Zweifel himself continues to travel around the world as a leadership consultant to Fortune 500 companies.

An encounter with a rabbi a day after the Sept. 11 terrorist attacks led to Zweifel, seen here learning with Rabbi Motti Seligson, exploring his heritage.
An encounter with a rabbi a day after the Sept. 11 terrorist attacks led to Zweifel, seen here learning with Rabbi Motti Seligson, exploring his heritage.

In 2000, Zweifel, who speaks five languages, began his course at Columbia. Little did he know that a chance encounter on the Brooklyn Heights Promenade with views of the Lower Manhattan shoreline changed his life.

One day after the Sept. 11 terrorist attacks in 2001, Zweifel was sitting on the promenade holding a lit candle, joining countless other residents and workers in a contemplative, collective stare across the East River at the smoke rising from the rubble of the World Trade Center.

“Are you Jewish?” asked a bearded rabbi in a black fedora holding jars of honey, a ram’s horn and a small bag.

Zweifel answered that he was, and Rabbi Ari Raskin, director of Chabad-Lubavitch of Brooklyn Heights, asked him if he wanted to put on tefillin. Zweifel didn’t even know at the time what the black boxes worn by Jewish men during prayer were.
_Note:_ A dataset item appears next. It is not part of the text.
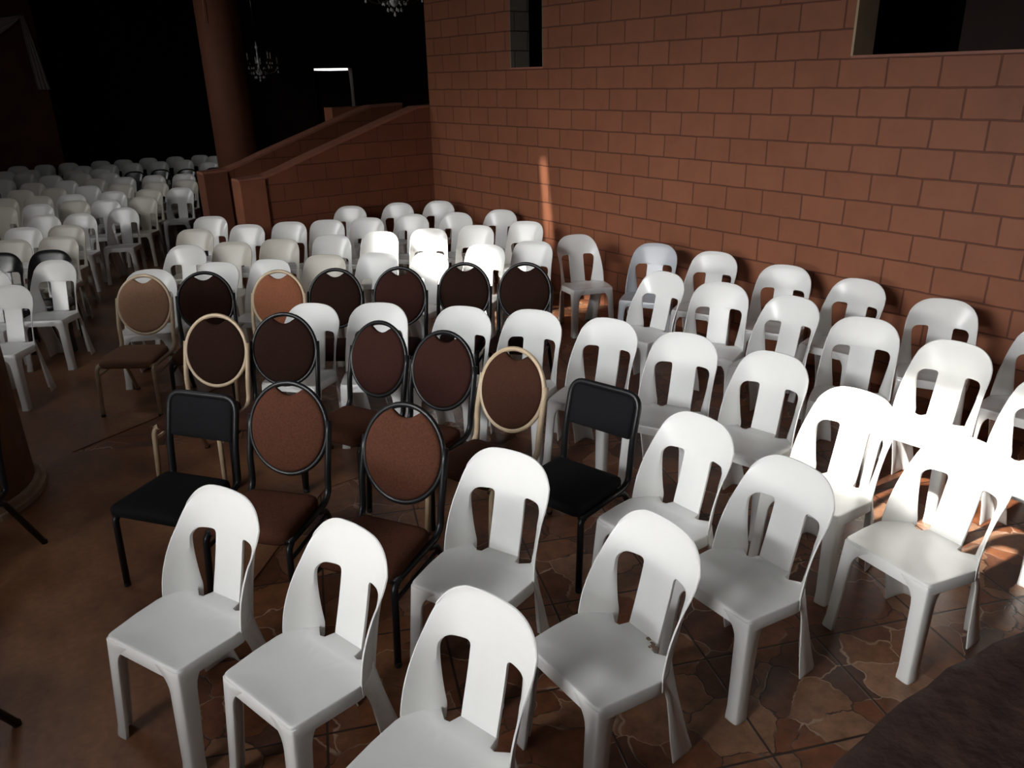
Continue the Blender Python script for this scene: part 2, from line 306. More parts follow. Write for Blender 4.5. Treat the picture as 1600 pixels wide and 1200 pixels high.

But ever the fearless figure – Zweifel was once described by The Wall Street Journal as the “fastest CEO” after finishing the New York City Marathon in less than three hours – stood up in front of the tableau of humanity there that day and donned tefillin.

“It was a slightly unnerving experience,” he admits. “What if they all found out I was Jewish? They might never do business with me again. But I decided in that moment, if they [did that], it’s their problem.

“It was like me coming out of myself.”

After the encounter, Zweifel started attending Shabbat services at Raskin’s congregation, B’nai Avraham. Torah classes soon followed, as well as one-on-one sessions with Raskin and other rabbis.

“Every commandment adds another dimension of depth to my life,” says Zweifel.

Jewish Leadership for All

In the B’nai Avraham synagogue’s study hall – an elegantly-appointed room draped with gold curtains and burgundy tassels that sits at the rear of a Brooklyn Heights brownstone – Zweifel has his nose buried in a thick volume as he discusses Chasidic thought with Raskin. It’s a few moments before the arrival of Zweifel’s study partner and the professor is going over the text – a section from a collection of discourses delivered by the first Chabad Rebbe, Rabbi Schneur Zalman of Liadi – with the rabbi.

Zweifel is here to sharpen his Hebrew reading skills. Although he learned to speak the language 10 years ago, he has difficult pronouncing the written word.

Finally, his study partner, Rabbi Motti Seligson, arrives and Zweifel takes up another volume, a prayer book. While accomplished leaders could be forgiven for a hesitancy to learn from those younger and less experienced in life, Zweifel enthusiastically refers to Seligson – more than 20 years his junior – as “my coach.”

“My dream is that I can read the Torah and lead the congregation,” he says, sipping on tea before chanting the next paragraph of the prayer book.

The rabbi who encountered Zweifel on the Brooklyn Heights Promenade, Rabbi Ari Raskin, co-authored the professor’s newest book, The Rabbi and the CEO.
The rabbi who encountered Zweifel on the Brooklyn Heights Promenade, Rabbi Ari Raskin, co-authored the professor’s newest book, The Rabbi and the CEO.

The time spent at B’nai Avraham has clearly affected him in more ways than one. The Rabbi and the CEO, which looks at the nexus between Judaism and leadership, was co-written with Raskin. His studies have also provoked a greater understanding of uniquely Jewish leadership, and the philosophy behind such leaders as Moses. Many of the concepts he teaches at Columbia are “greatly influenced by Jewish concepts,” he says.

Turning to the subject of Moses, Zweifel talks about the Exodus from Egypt as a metaphor for modern life.

“First you have to leave your own Mitzrayim,” he explains, using the Hebrew word for Egypt and referencing the Chasidic concept of breaking out of one’s own boundaries.

You must determine what your boundaries are, says Zweifel, and only then, “can you create a strategy and vision of the future.”

A man who now peppers his speech with allusions to Chasidic tales, Zweifel has a favorite teaching that is ascribed to Rabbi Zusha of Anipoli, a disciple of Rabbi Dovber, the Maggid of Mezeritch. Rabbi Zusha is quoted as saying: “In the world to come, I will not be asked why I was not Moses. I will be asked why was I not Zusha.”

“Leadership has a lot of doing to come to your full potential,” states Zweifel. You shouldn’t envy others’ abilities, but should make the best use out of your own capabilities.

“The basic humility of a Rashi,” says Zweifel of the famous 13th-century sage and Torah commentator, “is that several times, he says, ‘I do not know.’ ”

In a discussion on 20th-century examples of failed leadership, Zweifel blames leaders’ hesitancy to display humility and accept Divine Providence.

“The Germans lacked that humility,” the professor says of the World War II era, before going on to quote from a letter penned by the Rebbe, Rabbi Menachem M. Schneerson, of righteous memory. “What can guarantee that people will behave in a righteous and just manner, if not for the belief in a Greater Power?”

“Jewish philosophy and Chasidic thought,” concludes Zweifel, “has integrated everything that I have done in my life. It has created a being and purpose of who I am.”